The women's world hockey championship begins in Ottawa Tuesday, and it's expected to be a big source of revenue for the city in the coming week.

Revenues from both the world championship and the provincial women's championship combined (happening in Ottawa from April 5-7) are expected to have an economic impact of about $35 million, according to Ottawa Tourism.


Jantine Van Kregten of Ottawa Tourism says the two women's hockey tournaments will generate a lot of revenue for the city. (CBC)

"It's transportation costs, it's hotel room fees, it's eating in restaurants, shopping in our stores, it's using our transportation system and visiting our other attractions — it's all that lumped in together," said Jantine Van Kregten, Ottawa Tourism's director of communications.

The first world championship game starts at noon at the Nepean Sportsplex, featuring Germany and Russia.

On Tuesday night, the favourites play Scotiabank Place. Canada and the United States are set to face off at 7:30 p.m.

The tournament ends next Tuesday night with the gold-medal match at Scotiabank Place.

Players began arriving last week, bringing with them their coaches, trainers and fans. Organizers hope this week's tournament will break the attendance record, set in Ottawa three years ago, of 16,000 spectators for a women's game.

Geoff Publow works with the Ottawa Senators Hockey Club. He said the championship puts Ottawa in the spotlight.

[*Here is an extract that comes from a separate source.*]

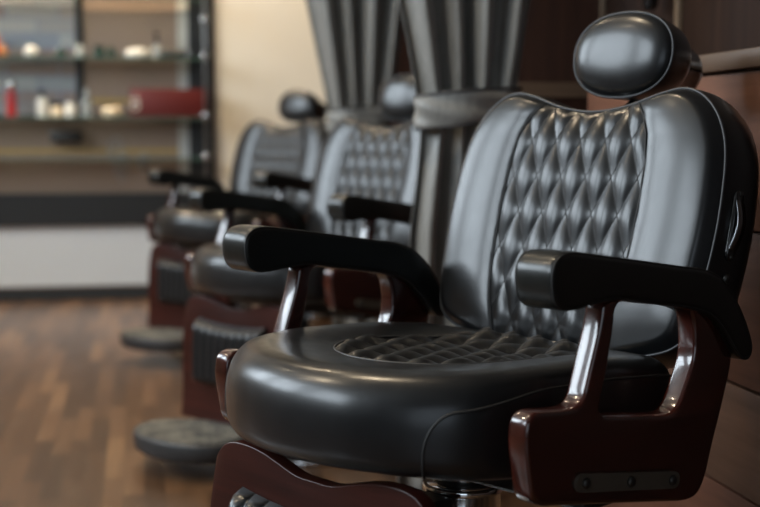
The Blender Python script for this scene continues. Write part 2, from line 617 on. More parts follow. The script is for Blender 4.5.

"This is huge," he said. "Any time you get a chance to host an IIHF championship in your city, it's a big deal."

Fran Rider is president of the Ontario Women's Hockey Association, and she said the sport has grown tremendously since the first world championship hosted in Ottawa in 1990, and that it continues to grow.

"The young girls are now wearing the jerseys with their players' names on the back, they're following the players, they're watching the players as they play in the CWHL, they're excited that they can follow their dreams, too," Rider said.

"They're realizing now that there are opportunities for them as they grow to go into Canadian universities in the CIS."